Exercise requirements>
Word for word, restate every line of the material.

================================

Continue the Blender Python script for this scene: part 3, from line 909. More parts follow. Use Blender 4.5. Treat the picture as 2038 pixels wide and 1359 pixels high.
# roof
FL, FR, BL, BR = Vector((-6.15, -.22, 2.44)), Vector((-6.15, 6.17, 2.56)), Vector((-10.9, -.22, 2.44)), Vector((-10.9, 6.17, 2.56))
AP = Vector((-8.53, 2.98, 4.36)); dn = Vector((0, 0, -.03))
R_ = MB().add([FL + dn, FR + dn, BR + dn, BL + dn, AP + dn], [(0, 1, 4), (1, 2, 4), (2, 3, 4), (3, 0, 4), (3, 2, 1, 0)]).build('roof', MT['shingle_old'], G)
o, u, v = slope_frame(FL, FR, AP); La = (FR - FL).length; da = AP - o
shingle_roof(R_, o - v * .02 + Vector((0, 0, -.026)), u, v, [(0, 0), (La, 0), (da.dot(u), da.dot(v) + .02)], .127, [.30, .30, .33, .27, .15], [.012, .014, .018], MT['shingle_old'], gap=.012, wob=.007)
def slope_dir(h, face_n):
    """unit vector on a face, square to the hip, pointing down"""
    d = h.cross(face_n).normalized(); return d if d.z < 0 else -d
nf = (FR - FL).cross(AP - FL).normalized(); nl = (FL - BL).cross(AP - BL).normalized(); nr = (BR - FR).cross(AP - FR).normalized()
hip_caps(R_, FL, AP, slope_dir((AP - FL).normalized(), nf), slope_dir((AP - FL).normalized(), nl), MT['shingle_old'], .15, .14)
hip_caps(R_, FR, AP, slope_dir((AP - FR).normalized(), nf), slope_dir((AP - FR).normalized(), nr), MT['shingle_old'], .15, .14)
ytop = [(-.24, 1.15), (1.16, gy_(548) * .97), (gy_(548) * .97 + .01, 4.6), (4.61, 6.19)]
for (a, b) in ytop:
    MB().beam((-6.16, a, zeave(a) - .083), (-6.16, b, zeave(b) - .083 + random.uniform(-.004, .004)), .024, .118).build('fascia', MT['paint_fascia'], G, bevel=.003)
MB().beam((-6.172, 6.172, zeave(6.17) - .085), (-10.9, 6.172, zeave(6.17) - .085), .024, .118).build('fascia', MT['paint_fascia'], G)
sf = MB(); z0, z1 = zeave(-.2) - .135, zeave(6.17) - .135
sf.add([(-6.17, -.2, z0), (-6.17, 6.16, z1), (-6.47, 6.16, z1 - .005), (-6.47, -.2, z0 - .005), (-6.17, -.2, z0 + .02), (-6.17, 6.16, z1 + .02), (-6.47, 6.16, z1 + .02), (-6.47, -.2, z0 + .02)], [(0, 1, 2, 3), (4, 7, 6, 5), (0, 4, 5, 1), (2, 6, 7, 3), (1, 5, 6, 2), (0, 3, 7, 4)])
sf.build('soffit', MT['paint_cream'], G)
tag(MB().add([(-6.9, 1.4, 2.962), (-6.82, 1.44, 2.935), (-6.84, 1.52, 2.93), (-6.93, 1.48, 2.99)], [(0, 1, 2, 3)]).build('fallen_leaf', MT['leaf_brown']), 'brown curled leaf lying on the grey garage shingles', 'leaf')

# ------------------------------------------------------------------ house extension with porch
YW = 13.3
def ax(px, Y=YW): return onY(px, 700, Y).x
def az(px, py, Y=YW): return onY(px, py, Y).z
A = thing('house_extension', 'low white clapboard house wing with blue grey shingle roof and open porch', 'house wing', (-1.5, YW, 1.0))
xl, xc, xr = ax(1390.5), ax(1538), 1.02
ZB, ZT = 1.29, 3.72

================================

The reply>
Continue the Blender Python script for this scene: part 3, from line 909. More parts follow. Use Blender 4.5. Treat the picture as 2038 pixels wide and 1359 pixels high.
# roof
FL, FR, BL, BR = Vector((-6.15, -.22, 2.44)), Vector((-6.15, 6.17, 2.56)), Vector((-10.9, -.22, 2.44)), Vector((-10.9, 6.17, 2.56))
AP = Vector((-8.53, 2.98, 4.36)); dn = Vector((0, 0, -.03))
R_ = MB().add([FL + dn, FR + dn, BR + dn, BL + dn, AP + dn], [(0, 1, 4), (1, 2, 4), (2, 3, 4), (3, 0, 4), (3, 2, 1, 0)]).build('roof', MT['shingle_old'], G)
o, u, v = slope_frame(FL, FR, AP); La = (FR - FL).length; da = AP - o
shingle_roof(R_, o - v * .02 + Vector((0, 0, -.026)), u, v, [(0, 0), (La, 0), (da.dot(u), da.dot(v) + .02)], .127, [.30, .30, .33, .27, .15], [.012, .014, .018], MT['shingle_old'], gap=.012, wob=.007)
def slope_dir(h, face_n):
    """unit vector on a face, square to the hip, pointing down"""
    d = h.cross(face_n).normalized(); return d if d.z < 0 else -d
nf = (FR - FL).cross(AP - FL).normalized(); nl = (FL - BL).cross(AP - BL).normalized(); nr = (BR - FR).cross(AP - FR).normalized()
hip_caps(R_, FL, AP, slope_dir((AP - FL).normalized(), nf), slope_dir((AP - FL).normalized(), nl), MT['shingle_old'], .15, .14)
hip_caps(R_, FR, AP, slope_dir((AP - FR).normalized(), nf), slope_dir((AP - FR).normalized(), nr), MT['shingle_old'], .15, .14)
ytop = [(-.24, 1.15), (1.16, gy_(548) * .97), (gy_(548) * .97 + .01, 4.6), (4.61, 6.19)]
for (a, b) in ytop:
    MB().beam((-6.16, a, zeave(a) - .083), (-6.16, b, zeave(b) - .083 + random.uniform(-.004, .004)), .024, .118).build('fascia', MT['paint_fascia'], G, bevel=.003)
MB().beam((-6.172, 6.172, zeave(6.17) - .085), (-10.9, 6.172, zeave(6.17) - .085), .024, .118).build('fascia', MT['paint_fascia'], G)
sf = MB(); z0, z1 = zeave(-.2) - .135, zeave(6.17) - .135
sf.add([(-6.17, -.2, z0), (-6.17, 6.16, z1), (-6.47, 6.16, z1 - .005), (-6.47, -.2, z0 - .005), (-6.17, -.2, z0 + .02), (-6.17, 6.16, z1 + .02), (-6.47, 6.16, z1 + .02), (-6.47, -.2, z0 + .02)], [(0, 1, 2, 3), (4, 7, 6, 5), (0, 4, 5, 1), (2, 6, 7, 3), (1, 5, 6, 2), (0, 3, 7, 4)])
sf.build('soffit', MT['paint_cream'], G)
tag(MB().add([(-6.9, 1.4, 2.962), (-6.82, 1.44, 2.935), (-6.84, 1.52, 2.93), (-6.93, 1.48, 2.99)], [(0, 1, 2, 3)]).build('fallen_leaf', MT['leaf_brown']), 'brown curled leaf lying on the grey garage shingles', 'leaf')

# ------------------------------------------------------------------ house extension with porch
YW = 13.3
def ax(px, Y=YW): return onY(px, 700, Y).x
def az(px, py, Y=YW): return onY(px, py, Y).z
A = thing('house_extension', 'low white clapboard house wing with blue grey shingle roof and open porch', 'house wing', (-1.5, YW, 1.0))
xl, xc, xr = ax(1390.5), ax(1538), 1.02
ZB, ZT = 1.29, 3.72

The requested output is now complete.